É uma visão distorcida. Houve um tempo (e esse passado não esta muito distante) em que as dificuldades existenciais se resolviam com boas conversas e ótimas risadas. As pessoas se reuniam, contavam histórias, comentavam as imbecilidades da semana, trocavam experiências, faziam acordos e deixavam a angústia ir remoer o fígado de outros infelizes.

Paradoxalmente, a razão econômica está ensinando que os mal−humorados são mais felizes do que essa rapaziada que vive preocupada em ganhar dinheiro (e, como bônus, várias úlceras). Inclusive porque ser bem−sucedido na difícil arte do mau humor implica em algo mais do que a eterna irritação.

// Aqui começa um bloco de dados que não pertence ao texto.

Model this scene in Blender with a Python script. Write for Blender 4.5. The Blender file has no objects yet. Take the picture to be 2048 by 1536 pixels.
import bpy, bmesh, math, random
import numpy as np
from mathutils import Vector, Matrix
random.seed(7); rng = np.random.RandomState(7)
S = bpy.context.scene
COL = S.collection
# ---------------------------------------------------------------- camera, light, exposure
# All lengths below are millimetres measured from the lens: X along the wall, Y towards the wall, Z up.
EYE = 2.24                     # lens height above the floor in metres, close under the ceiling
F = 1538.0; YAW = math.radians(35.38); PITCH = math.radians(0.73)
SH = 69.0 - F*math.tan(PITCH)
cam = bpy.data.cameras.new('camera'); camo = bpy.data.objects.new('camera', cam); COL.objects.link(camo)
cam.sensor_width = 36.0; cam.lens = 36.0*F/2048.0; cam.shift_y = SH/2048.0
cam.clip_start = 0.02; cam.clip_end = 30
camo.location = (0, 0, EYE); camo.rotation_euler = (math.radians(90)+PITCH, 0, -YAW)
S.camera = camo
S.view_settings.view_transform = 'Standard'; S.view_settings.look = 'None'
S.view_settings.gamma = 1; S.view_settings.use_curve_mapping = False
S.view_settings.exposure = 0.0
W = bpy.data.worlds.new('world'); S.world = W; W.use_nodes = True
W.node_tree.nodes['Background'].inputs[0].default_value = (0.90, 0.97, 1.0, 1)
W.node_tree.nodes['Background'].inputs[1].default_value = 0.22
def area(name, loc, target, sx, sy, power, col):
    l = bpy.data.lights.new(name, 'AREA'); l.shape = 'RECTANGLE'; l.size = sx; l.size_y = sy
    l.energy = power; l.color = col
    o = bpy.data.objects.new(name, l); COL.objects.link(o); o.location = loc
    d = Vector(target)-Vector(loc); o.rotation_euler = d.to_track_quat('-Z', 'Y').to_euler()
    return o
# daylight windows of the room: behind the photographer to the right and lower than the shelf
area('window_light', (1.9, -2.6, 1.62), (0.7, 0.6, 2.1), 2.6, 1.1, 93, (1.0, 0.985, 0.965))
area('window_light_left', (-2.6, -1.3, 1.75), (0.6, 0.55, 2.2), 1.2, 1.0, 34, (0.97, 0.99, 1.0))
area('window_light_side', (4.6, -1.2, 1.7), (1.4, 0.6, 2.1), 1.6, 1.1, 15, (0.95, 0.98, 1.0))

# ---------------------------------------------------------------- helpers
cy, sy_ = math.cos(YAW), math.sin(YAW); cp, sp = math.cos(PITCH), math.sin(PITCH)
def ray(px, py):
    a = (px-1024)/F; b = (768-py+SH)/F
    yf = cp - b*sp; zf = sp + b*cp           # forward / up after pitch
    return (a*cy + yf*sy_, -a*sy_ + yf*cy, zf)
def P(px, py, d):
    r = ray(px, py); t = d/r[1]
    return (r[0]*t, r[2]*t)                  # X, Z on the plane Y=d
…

As "alfinetadas", as "sacanagens" o "humor negro", as fofocas maldosas, além de outras formas sofisticadas de "veneno", são, de certa forma, demonstrações de bom humor. E que precisa ser praticadas diariamente nas "vitimas".

Nesse sentido, uma lição de sabedoria pode ser encontrada no final de uma das cartas que o escritor argentino Juan Rodolfo Wilcock enviou, em 1955, para Pepe Fernandez:

No estoy triste, ¿de adónde se te ocurre que puedo estar triste? Practico el mal humor, pero no la melancolia.